Reproduce the records. Keep every word exact and include no images.

**********

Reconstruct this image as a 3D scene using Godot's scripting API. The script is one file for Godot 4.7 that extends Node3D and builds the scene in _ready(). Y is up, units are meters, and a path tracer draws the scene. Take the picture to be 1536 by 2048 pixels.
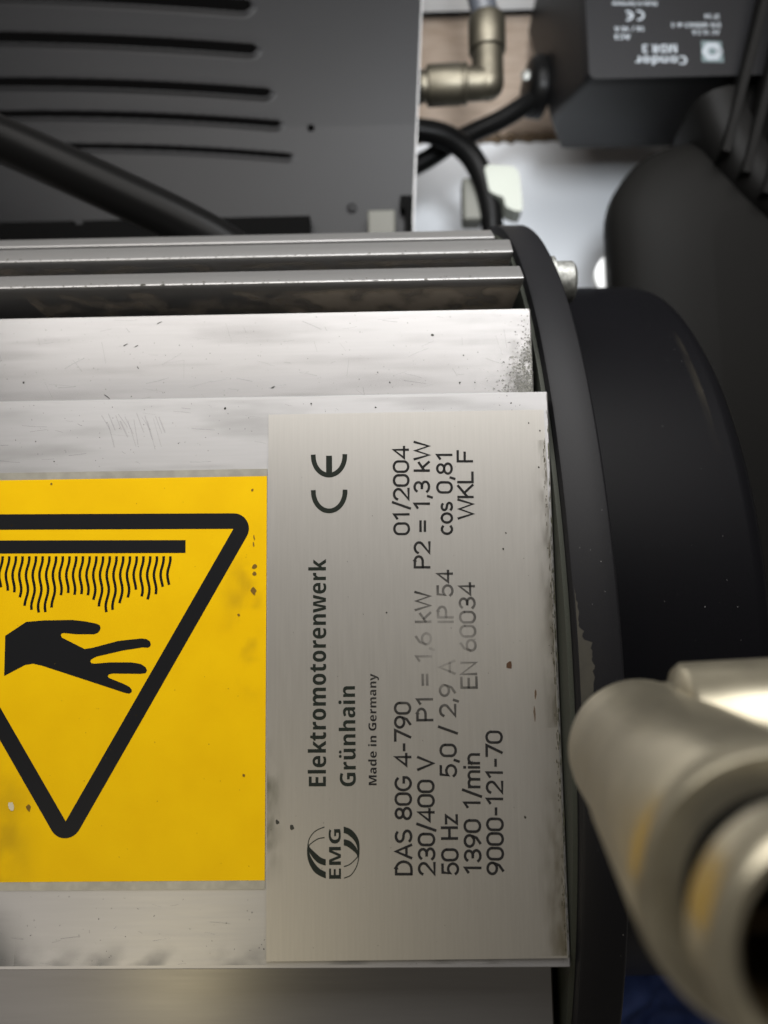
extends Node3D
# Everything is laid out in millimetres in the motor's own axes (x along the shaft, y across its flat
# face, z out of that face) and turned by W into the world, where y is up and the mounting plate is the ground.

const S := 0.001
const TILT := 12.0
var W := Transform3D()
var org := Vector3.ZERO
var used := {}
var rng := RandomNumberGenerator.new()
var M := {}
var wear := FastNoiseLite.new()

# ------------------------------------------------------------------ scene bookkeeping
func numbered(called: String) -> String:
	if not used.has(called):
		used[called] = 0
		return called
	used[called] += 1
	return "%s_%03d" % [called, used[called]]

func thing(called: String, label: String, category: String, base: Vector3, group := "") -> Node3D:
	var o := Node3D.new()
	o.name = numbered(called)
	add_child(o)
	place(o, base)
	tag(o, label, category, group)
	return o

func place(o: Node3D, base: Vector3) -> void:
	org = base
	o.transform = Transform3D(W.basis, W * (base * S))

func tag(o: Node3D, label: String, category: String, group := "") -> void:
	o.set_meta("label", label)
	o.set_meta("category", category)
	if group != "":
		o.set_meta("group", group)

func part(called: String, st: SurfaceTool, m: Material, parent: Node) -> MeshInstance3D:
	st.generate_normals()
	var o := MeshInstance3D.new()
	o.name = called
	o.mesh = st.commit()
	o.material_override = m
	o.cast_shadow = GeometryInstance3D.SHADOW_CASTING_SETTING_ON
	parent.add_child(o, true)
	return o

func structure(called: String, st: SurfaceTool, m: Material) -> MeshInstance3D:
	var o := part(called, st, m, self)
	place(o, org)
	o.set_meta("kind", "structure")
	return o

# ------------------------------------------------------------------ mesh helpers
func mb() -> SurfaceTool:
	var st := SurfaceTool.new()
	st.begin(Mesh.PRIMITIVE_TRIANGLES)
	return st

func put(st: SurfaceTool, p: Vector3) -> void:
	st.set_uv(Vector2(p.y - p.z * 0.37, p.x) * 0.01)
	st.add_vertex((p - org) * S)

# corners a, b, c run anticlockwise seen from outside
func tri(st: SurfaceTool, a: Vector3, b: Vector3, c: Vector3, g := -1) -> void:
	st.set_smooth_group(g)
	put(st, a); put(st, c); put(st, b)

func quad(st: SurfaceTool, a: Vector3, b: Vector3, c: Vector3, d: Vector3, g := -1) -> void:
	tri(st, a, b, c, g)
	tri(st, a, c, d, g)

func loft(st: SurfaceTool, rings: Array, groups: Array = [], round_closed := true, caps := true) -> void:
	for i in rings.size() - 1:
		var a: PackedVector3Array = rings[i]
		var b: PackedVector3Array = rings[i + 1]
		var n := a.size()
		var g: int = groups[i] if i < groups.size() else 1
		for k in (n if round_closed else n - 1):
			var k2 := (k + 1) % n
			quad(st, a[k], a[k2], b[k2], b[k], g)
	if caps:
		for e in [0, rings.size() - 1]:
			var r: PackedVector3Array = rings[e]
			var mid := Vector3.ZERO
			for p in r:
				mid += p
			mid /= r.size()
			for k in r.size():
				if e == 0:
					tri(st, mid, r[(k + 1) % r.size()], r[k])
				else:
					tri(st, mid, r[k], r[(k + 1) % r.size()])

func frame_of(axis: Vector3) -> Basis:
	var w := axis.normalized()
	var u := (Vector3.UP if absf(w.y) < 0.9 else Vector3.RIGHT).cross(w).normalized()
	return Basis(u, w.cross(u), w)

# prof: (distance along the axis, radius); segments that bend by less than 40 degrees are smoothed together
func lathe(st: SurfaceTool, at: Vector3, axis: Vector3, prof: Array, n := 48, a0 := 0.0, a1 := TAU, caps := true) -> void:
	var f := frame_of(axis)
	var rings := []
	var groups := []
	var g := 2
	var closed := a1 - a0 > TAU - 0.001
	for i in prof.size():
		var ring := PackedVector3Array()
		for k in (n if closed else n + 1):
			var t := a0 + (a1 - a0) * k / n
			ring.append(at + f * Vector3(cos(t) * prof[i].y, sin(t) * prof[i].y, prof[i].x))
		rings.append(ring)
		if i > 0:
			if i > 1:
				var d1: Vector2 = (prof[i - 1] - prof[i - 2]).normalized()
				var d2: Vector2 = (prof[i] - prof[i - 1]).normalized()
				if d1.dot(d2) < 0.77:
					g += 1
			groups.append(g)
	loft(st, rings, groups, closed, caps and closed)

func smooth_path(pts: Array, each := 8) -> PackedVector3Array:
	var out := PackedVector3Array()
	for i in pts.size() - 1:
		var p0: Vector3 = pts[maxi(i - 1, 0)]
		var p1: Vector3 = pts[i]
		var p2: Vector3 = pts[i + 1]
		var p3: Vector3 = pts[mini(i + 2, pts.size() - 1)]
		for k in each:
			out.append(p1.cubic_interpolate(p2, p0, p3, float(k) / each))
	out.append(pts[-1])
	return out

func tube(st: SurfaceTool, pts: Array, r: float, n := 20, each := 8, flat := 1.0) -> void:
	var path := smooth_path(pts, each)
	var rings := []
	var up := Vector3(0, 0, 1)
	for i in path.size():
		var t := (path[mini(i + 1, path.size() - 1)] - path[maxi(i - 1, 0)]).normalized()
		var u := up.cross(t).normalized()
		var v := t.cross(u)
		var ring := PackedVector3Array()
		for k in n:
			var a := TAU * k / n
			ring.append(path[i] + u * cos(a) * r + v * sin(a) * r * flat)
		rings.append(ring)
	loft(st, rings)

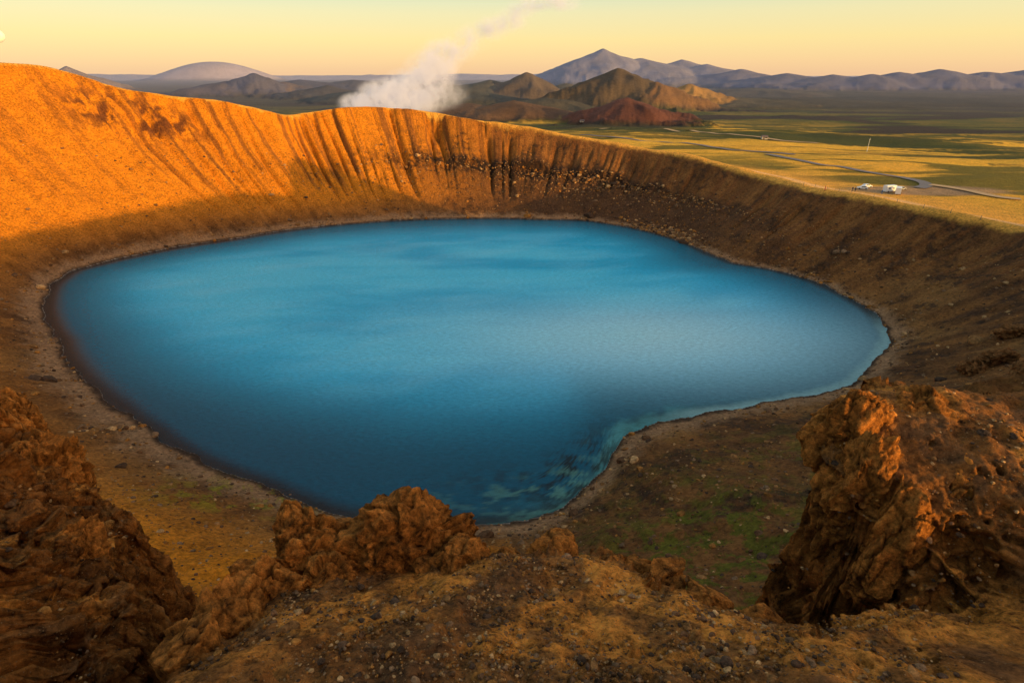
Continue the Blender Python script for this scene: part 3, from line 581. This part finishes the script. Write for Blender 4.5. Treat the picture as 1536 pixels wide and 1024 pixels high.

**********

** Solution to this task **
Reconstruct this image as a 3D scene using Godot's scripting API. The script is one file for Godot 4.7 that extends Node3D and builds the scene in _ready(). Y is up, units are meters, and a path tracer draws the scene. Take the picture to be 1536 by 2048 pixels.
extends Node3D
# Everything is laid out in millimetres in the motor's own axes (x along the shaft, y across its flat
# face, z out of that face) and turned by W into the world, where y is up and the mounting plate is the ground.

const S := 0.001
const TILT := 12.0
var W := Transform3D()
var org := Vector3.ZERO
var used := {}
var rng := RandomNumberGenerator.new()
var M := {}
var wear := FastNoiseLite.new()

# ------------------------------------------------------------------ scene bookkeeping
func numbered(called: String) -> String:
	if not used.has(called):
		used[called] = 0
		return called
	used[called] += 1
	return "%s_%03d" % [called, used[called]]

func thing(called: String, label: String, category: String, base: Vector3, group := "") -> Node3D:
	var o := Node3D.new()
	o.name = numbered(called)
	add_child(o)
	place(o, base)
	tag(o, label, category, group)
	return o

func place(o: Node3D, base: Vector3) -> void:
	org = base
	o.transform = Transform3D(W.basis, W * (base * S))

func tag(o: Node3D, label: String, category: String, group := "") -> void:
	o.set_meta("label", label)
	o.set_meta("category", category)
	if group != "":
		o.set_meta("group", group)

func part(called: String, st: SurfaceTool, m: Material, parent: Node) -> MeshInstance3D:
	st.generate_normals()
	var o := MeshInstance3D.new()
	o.name = called
	o.mesh = st.commit()
	o.material_override = m
	o.cast_shadow = GeometryInstance3D.SHADOW_CASTING_SETTING_ON
	parent.add_child(o, true)
	return o

func structure(called: String, st: SurfaceTool, m: Material) -> MeshInstance3D:
	var o := part(called, st, m, self)
	place(o, org)
	o.set_meta("kind", "structure")
	return o

# ------------------------------------------------------------------ mesh helpers
func mb() -> SurfaceTool:
	var st := SurfaceTool.new()
	st.begin(Mesh.PRIMITIVE_TRIANGLES)
	return st

func put(st: SurfaceTool, p: Vector3) -> void:
	st.set_uv(Vector2(p.y - p.z * 0.37, p.x) * 0.01)
	st.add_vertex((p - org) * S)

# corners a, b, c run anticlockwise seen from outside
func tri(st: SurfaceTool, a: Vector3, b: Vector3, c: Vector3, g := -1) -> void:
	st.set_smooth_group(g)
	put(st, a); put(st, c); put(st, b)

func quad(st: SurfaceTool, a: Vector3, b: Vector3, c: Vector3, d: Vector3, g := -1) -> void:
	tri(st, a, b, c, g)
	tri(st, a, c, d, g)

func loft(st: SurfaceTool, rings: Array, groups: Array = [], round_closed := true, caps := true) -> void:
	for i in rings.size() - 1:
		var a: PackedVector3Array = rings[i]
		var b: PackedVector3Array = rings[i + 1]
		var n := a.size()
		var g: int = groups[i] if i < groups.size() else 1
		for k in (n if round_closed else n - 1):
			var k2 := (k + 1) % n
			quad(st, a[k], a[k2], b[k2], b[k], g)
	if caps:
		for e in [0, rings.size() - 1]:
			var r: PackedVector3Array = rings[e]
			var mid := Vector3.ZERO
			for p in r:
				mid += p
			mid /= r.size()
			for k in r.size():
				if e == 0:
					tri(st, mid, r[(k + 1) % r.size()], r[k])
				else:
					tri(st, mid, r[k], r[(k + 1) % r.size()])

func frame_of(axis: Vector3) -> Basis:
	var w := axis.normalized()
	var u := (Vector3.UP if absf(w.y) < 0.9 else Vector3.RIGHT).cross(w).normalized()
	return Basis(u, w.cross(u), w)

# prof: (distance along the axis, radius); segments that bend by less than 40 degrees are smoothed together
func lathe(st: SurfaceTool, at: Vector3, axis: Vector3, prof: Array, n := 48, a0 := 0.0, a1 := TAU, caps := true) -> void:
	var f := frame_of(axis)
	var rings := []
	var groups := []
	var g := 2
	var closed := a1 - a0 > TAU - 0.001
	for i in prof.size():
		var ring := PackedVector3Array()
		for k in (n if closed else n + 1):
			var t := a0 + (a1 - a0) * k / n
			ring.append(at + f * Vector3(cos(t) * prof[i].y, sin(t) * prof[i].y, prof[i].x))
		rings.append(ring)
		if i > 0:
			if i > 1:
				var d1: Vector2 = (prof[i - 1] - prof[i - 2]).normalized()
				var d2: Vector2 = (prof[i] - prof[i - 1]).normalized()
				if d1.dot(d2) < 0.77:
					g += 1
			groups.append(g)
	loft(st, rings, groups, closed, caps and closed)

func smooth_path(pts: Array, each := 8) -> PackedVector3Array:
	var out := PackedVector3Array()
	for i in pts.size() - 1:
		var p0: Vector3 = pts[maxi(i - 1, 0)]
		var p1: Vector3 = pts[i]
		var p2: Vector3 = pts[i + 1]
		var p3: Vector3 = pts[mini(i + 2, pts.size() - 1)]
		for k in each:
			out.append(p1.cubic_interpolate(p2, p0, p3, float(k) / each))
	out.append(pts[-1])
	return out

func tube(st: SurfaceTool, pts: Array, r: float, n := 20, each := 8, flat := 1.0) -> void:
	var path := smooth_path(pts, each)
	var rings := []
	var up := Vector3(0, 0, 1)
	for i in path.size():
		var t := (path[mini(i + 1, path.size() - 1)] - path[maxi(i - 1, 0)]).normalized()
		var u := up.cross(t).normalized()
		var v := t.cross(u)
		var ring := PackedVector3Array()
		for k in n:
			var a := TAU * k / n
			ring.append(path[i] + u * cos(a) * r + v * sin(a) * r * flat)
		rings.append(ring)
	loft(st, rings)

Continue the Blender Python script for this scene: part 3, from line 581. This part finishes the script. Write for Blender 4.5. Treat the picture as 1536 pixels wide and 1024 pixels high.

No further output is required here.